Jesus did not hide behind his male privilege, his Jewish privilege, his Divine privilege, any of which might have protected him at various times. Rather, Jesus used his privilege to catch stones being thrown at others.
We must do the same. The privileges that protect us should propel us to protect those whose lives are in danger. Those who gathered in Buffalo at the 1843 National Negro Convention put their own lives at risk to stand with their enslaved siblings. Now, in a nation with a warring soul, we must refuse to be anything less than stone catchers. This is what it means to be A SOUL-ful people!
The Lord has promised good to me, his word my hope secures;
He will my shield and portion be, as long as life endures.
Do you recognize these names? Aaron Salter, Jr. Celestine Chaney, Roberta Drury, Andre Mackniel, Katherine Massey, Margus Morrison, Heyward Patterson, Geraldine Talley, Ruth Whitfield, Pearl Young. Their lives no longer endure on this earth. They are the Buffalo 10, murdered on May 14, 2022 at Tops Friendly Market on the East Side of Buffalo by a white supremacist from Conklin, NY. St.

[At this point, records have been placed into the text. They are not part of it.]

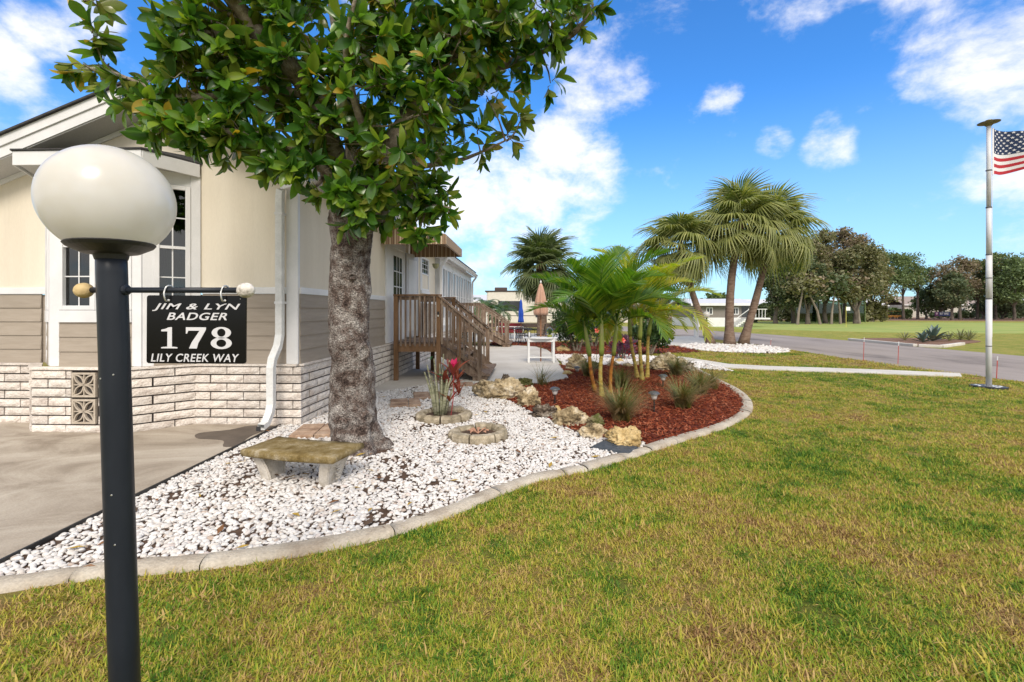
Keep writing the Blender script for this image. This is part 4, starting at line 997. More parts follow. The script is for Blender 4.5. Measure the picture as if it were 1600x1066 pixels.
mb = MB(); mb.tube([(-.08, 0, za + .0035), (.395, 0, za - .012)], .0088, 14); mb.build('cross_arm', M['post'], lp, smooth=True)
def egg(name, x, r, mat):
    mb = MB(); prof = [(max(.0006, r * math.sin(PI * i / 14) * (1.0)), -r * 1.12 * math.cos(PI * i / 14)) for i in range(15)]
    mb.lathe(prof, n=20, M=Matrix.Rotation(PI / 2, 4, 'Y')); return mb.build(name, mat, lp, smooth=True, loc=(x, 0, za - .031 * x))
egg('finial', .410, .0235, M['ball_white']); egg('finial', -.088, .0235, M['ball_tan'])
# collar where the arm passes through
mb = MB(); mb.lathe([(.013, 0), (.016, .002), (.016, .010), (.011, .012)], n=14, M=Matrix.Rotation(PI / 2, 4, 'Y')); mb.build('collar', M['post'], lp, loc=(.036, 0, za))
# small screws on the post
for x, z in ((-.012, 1.30), (.022, 1.31), (.01, .95), (.014, .80)):
    mb = MB(); mb.lathe([(.003, 0), (.002, .002)], n=8, M=Matrix.Rotation(PI / 2, 4, 'X')); mb.build('screw', M['steel'], lp, loc=(x, -math.sqrt(max(0, .0385 ** 2 - x * x)) + .0005, z))

sg = thing('hanging_sign', 'black name sign with silver lettering and number 178 hanging from the lamp post arm', 'sign', (-.9785, 1.40, 0)); sg.rotation_euler = (0, R(.35), 0)
SW, SH = .304, .209; zc = 1.5 - (515 - 487) * 1.4 / F
mb = MB(); r = .008; pts = []
for cx, cz, a0 in ((SW / 2 - r, SH / 2 - r, 0), (-SW / 2 + r, SH / 2 - r, 90), (-SW / 2 + r, -SH / 2 + r, 180), (SW / 2 - r, -SH / 2 + r, 270)):
    for k in range(5): a = R(a0 + k * 22.5); pts.append((cx + r * math.cos(a), cz + r * math.sin(a)))
Mx = Matrix.Translation((0, 0, zc)) @ Matrix.Rotation(PI / 2, 4, 'X')
mb.prism(pts, -.003, .003, 0, Mx); mb.build('panel', M['sign_black'], sg)
def text_mesh(s, size, shear=0, bold=.0, sx=1.0, spacing=1.0, w=None):
    c = bpy.data.curves.new('txt', 'FONT'); c.body = s; c.size = size; c.shear = shear; c.offset = bold; c.extrude = .0006; c.align_x = 'CENTER'; c.align_y = 'CENTER'; c.space_character = spacing; c.resolution_u = 6
    o = bpy.data.objects.new('txt', c); COL.objects.link(o); bpy.context.view_layer.update()
    dg = bpy.context.evaluated_depsgraph_get(); me = bpy.data.meshes.new_from_object(o.evaluated_get(dg))
    COL.objects.unlink(o); bpy.data.objects.remove(o)
    xs = [v.co.x for v in me.vertices]; ys = [v.co.y for v in me.vertices]; cx = (min(xs) + max(xs)) / 2; cy = (min(ys) + max(ys)) / 2; W0 = max(xs) - min(xs); H0 = max(ys) - min(ys)
    kx = (w[0] / W0) if w else 1; ky = (w[1] / H0) if w else 1
    for v in me.vertices: v.co.x = (v.co.x - cx) * kx; v.co.y = (v.co.y - cy) * ky
    me.materials.clear(); return me
def put_text(s, cx, cy, w, h, shear=0, bold=.002, parent=sg, mat=None, name='lettering'):
    me = text_mesh(s, .03, shear, bold, spacing=1.08, w=(w, h)); me.materials.append(mat or M['sign_silver'])
    o = link(name, me, parent); o.matrix_local = Matrix.Translation((cx, -.0042, cy)) @ Matrix.Rotation(PI / 2, 4, 'X'); return o
def sp_(px, py): return ((px - 304) / 153 * SW, zc - (py - 515) / 106 * SH)
k = SW / 153
x, z = sp_(304.5, 480.5); put_text('JIM & LYN', x, z, 136 * k, 12 * k, .30, .0004)
x, z = sp_(305.5, 494.5); put_text('BADGER', x, z, 93 * k, 11.5 * k, .28, .0004)
x, z = sp_(303, 559); put_text('LILY CREEK WAY', x, z, 136 * k, 12.5 * k, .18, .0003)
# serif digits drawn as outlines (unit height 1, flattened to triangles by strips)
def digit(name, polys, px0, px1, py0, py1):
    mb = MB()
    for P in polys:
        pts = []
        for u, v in P: x, z = sp_(px0 + u * (px1 - px0), py1 + v * (py0 - py1)); pts.append((x, z))
        a = sum(pts[i][0] * pts[(i + 1) % len(pts)][1] - pts[(i + 1) % len(pts)][0] * pts[i][1] for i in range(len(pts)))
        if a < 0: pts = pts[::-1]
        n = len(pts)
        mb.add([(p[0], -.0042, p[1]) for p in pts] + [(p[0], -.0032, p[1]) for p in pts], [tuple(range(n))] + [(i, n + i, n + (i + 1) % n, (i + 1) % n) for i in range(n)])
    return mb.build(name, M['sign_silver'], sg)
digit('digit_one', [[(.38, .08), (.66, .08), (.66, 1.0), (.55, 1.0), (.38, .90)], [(0, .80), (.38, .80), (.38, .90), (.55, 1.0), (.42, .98), (.25, .92), (0, .88)], [(0, 0), (1, 0), (1, .05), (.85, .07), (.66, .08), (.38, .08), (.15, .07), (0, .05)]], 250.5, 275.5, 511.5, 544.5)
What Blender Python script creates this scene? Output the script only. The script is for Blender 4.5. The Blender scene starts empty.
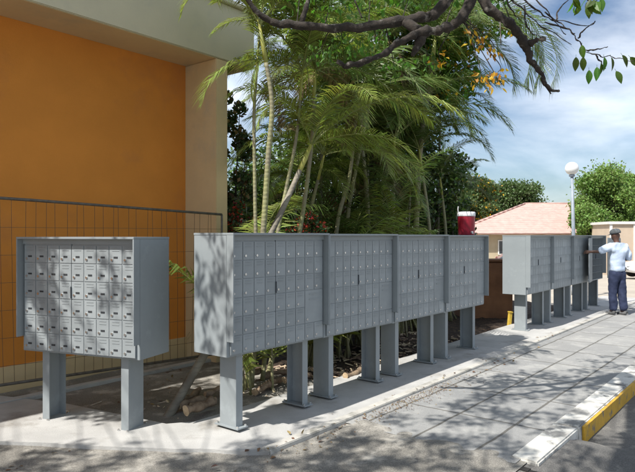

Paul’s UMC has made the decision to stand up and speak up by standing with the neighborhood in which the Buffalo 10 lived and shopped. Our Easter Offering this year will support scholarships for impoverished youth of this neighborhood. Please begin now to prayerfully consider a generous donation as we endeavor to catch stones on behalf of those upon whom racists seek to do harm only due to the color of their neighbor’s skin.
Over the next four weeks, we will spell out S-O-U-L ~ SOUL. We are called to be SOUL-ful People on behalf of Christ! S-Stone Catcher.